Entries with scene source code
________________
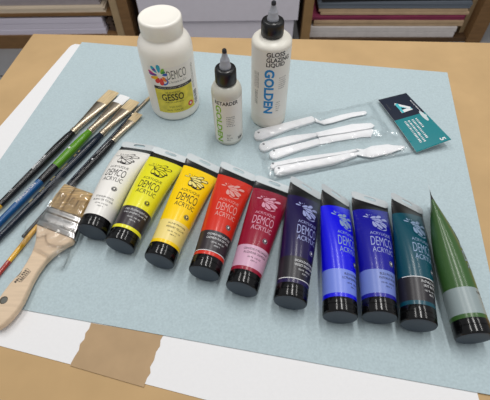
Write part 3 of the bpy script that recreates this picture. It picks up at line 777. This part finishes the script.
knife([(269.5, 154), (270, 151.2), (273, 149.4), (294, 144), (318.5, 138), (320.5, 143.5), (298, 150.2), (276, 158), (272, 157.8), (270, 156.4)],
      [(318.6, 137.7), (327.5, 136), (371, 128.3), (374, 130), (371, 137), (362.5, 137), (338, 140.9), (319.8, 144.4)], .0010, 'white palette knife with square blade end, in the middle of the bag', (273.8, 152.6), bz=.0010)
knife([(270, 165.5), (271.5, 162.6), (290, 158.5), (310, 155.2), (336, 152), (355, 148.6), (358, 150.5), (345, 153.5), (300, 161), (277, 165.6), (273.5, 168), (271, 168)],
      [(355, 149), (360, 151.2), (366, 153), (384, 150.5), (398, 146.4), (388, 144.2), (371.5, 146), (363.5, 149.4), (357.5, 148.6)], .0008, 'white palette knife lying half hidden under the one nearest the tubes', (272.8, 165.4), bz=.0010)
knife([(274, 169.5), (275, 166.8), (278, 165.6), (300, 162), (330, 156.5), (350, 152.3), (357, 152.0), (357.5, 155), (343, 160.2), (334, 163.4), (310, 168), (300, 170.3), (280, 175), (276.5, 174.4), (274.4, 172.4)],
      [(356.4, 152.2), (360, 151), (364, 151.5), (371.5, 147.2), (389, 145), (404, 145.8), (405, 147.5), (391, 153), (372, 157.6), (364, 156.4), (357, 154.6)], .0016, 'white palette knife with pointed trowel blade, nearest the row of tubes', (278.6, 170), bz=.0030)
pk = thing('knife_packaging', 'clear plastic bag with a navy and teal header card holding palette knives', 'packaging', (at(395, 130).x, at(395, 130).y, 0))
hgt = bump_h([(flat(258, 134), flat(314, 118), .006, .0062), (flat(316, 120), flat(365, 112), .005, .004), (flat(264, 146), flat(317, 135), .006, .0062), (flat(274, 153), flat(320, 141), .006, .0062), (flat(320, 136), flat(372, 128), .007, .0058),
              (flat(275, 168), flat(356, 152), .008, .0070), (flat(360, 152), flat(402, 147), .006, .0058), (flat(378, 99.5), flat(417, 151), .006, .0030)])
o, c = drape('plastic_bag', [(252, 129), (379.5, 98.5), (419, 151), (271, 180)], .003, hgt, M_bag, None, None, 110, 60, parent=pk, wr=.0009)
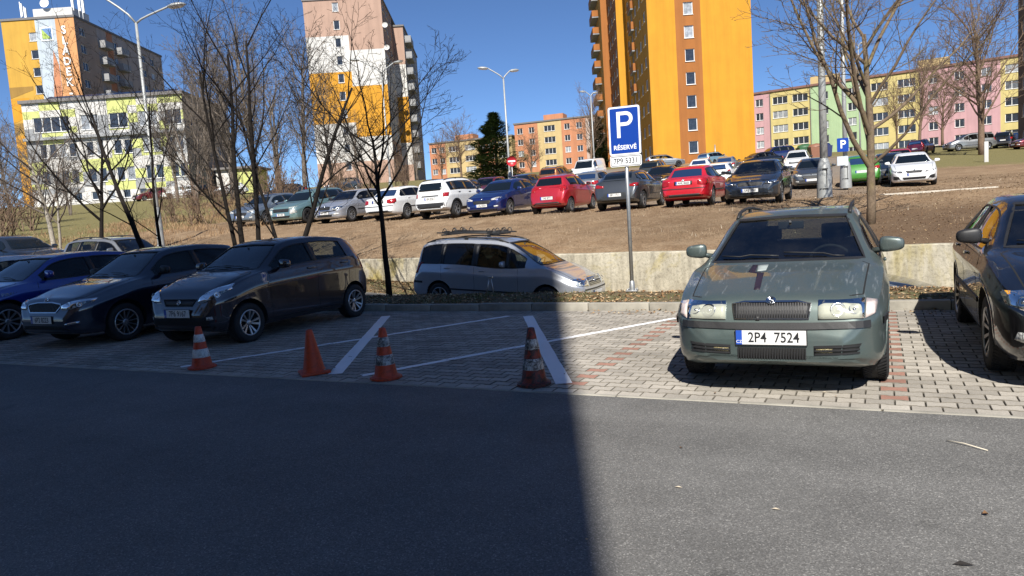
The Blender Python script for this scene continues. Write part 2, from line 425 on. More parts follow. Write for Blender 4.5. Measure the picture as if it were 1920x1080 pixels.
________________
TASK INSTRUCTIONS
Pictures are excluded; repeat every record exactly.

TASK SOLUTION
Write part 3 of the bpy script that recreates this picture. It picks up at line 777. This part finishes the script.
knife([(269.5, 154), (270, 151.2), (273, 149.4), (294, 144), (318.5, 138), (320.5, 143.5), (298, 150.2), (276, 158), (272, 157.8), (270, 156.4)],
      [(318.6, 137.7), (327.5, 136), (371, 128.3), (374, 130), (371, 137), (362.5, 137), (338, 140.9), (319.8, 144.4)], .0010, 'white palette knife with square blade end, in the middle of the bag', (273.8, 152.6), bz=.0010)
knife([(270, 165.5), (271.5, 162.6), (290, 158.5), (310, 155.2), (336, 152), (355, 148.6), (358, 150.5), (345, 153.5), (300, 161), (277, 165.6), (273.5, 168), (271, 168)],
      [(355, 149), (360, 151.2), (366, 153), (384, 150.5), (398, 146.4), (388, 144.2), (371.5, 146), (363.5, 149.4), (357.5, 148.6)], .0008, 'white palette knife lying half hidden under the one nearest the tubes', (272.8, 165.4), bz=.0010)
knife([(274, 169.5), (275, 166.8), (278, 165.6), (300, 162), (330, 156.5), (350, 152.3), (357, 152.0), (357.5, 155), (343, 160.2), (334, 163.4), (310, 168), (300, 170.3), (280, 175), (276.5, 174.4), (274.4, 172.4)],
      [(356.4, 152.2), (360, 151), (364, 151.5), (371.5, 147.2), (389, 145), (404, 145.8), (405, 147.5), (391, 153), (372, 157.6), (364, 156.4), (357, 154.6)], .0016, 'white palette knife with pointed trowel blade, nearest the row of tubes', (278.6, 170), bz=.0030)
pk = thing('knife_packaging', 'clear plastic bag with a navy and teal header card holding palette knives', 'packaging', (at(395, 130).x, at(395, 130).y, 0))
hgt = bump_h([(flat(258, 134), flat(314, 118), .006, .0062), (flat(316, 120), flat(365, 112), .005, .004), (flat(264, 146), flat(317, 135), .006, .0062), (flat(274, 153), flat(320, 141), .006, .0062), (flat(320, 136), flat(372, 128), .007, .0058),
              (flat(275, 168), flat(356, 152), .008, .0070), (flat(360, 152), flat(402, 147), .006, .0058), (flat(378, 99.5), flat(417, 151), .006, .0030)])
o, c = drape('plastic_bag', [(252, 129), (379.5, 98.5), (419, 151), (271, 180)], .003, hgt, M_bag, None, None, 110, 60, parent=pk, wr=.0009)
The Blender Python script for this scene continues. Write part 2, from line 425 on. More parts follow. Write for Blender 4.5. Measure the picture as if it were 1920x1080 pixels.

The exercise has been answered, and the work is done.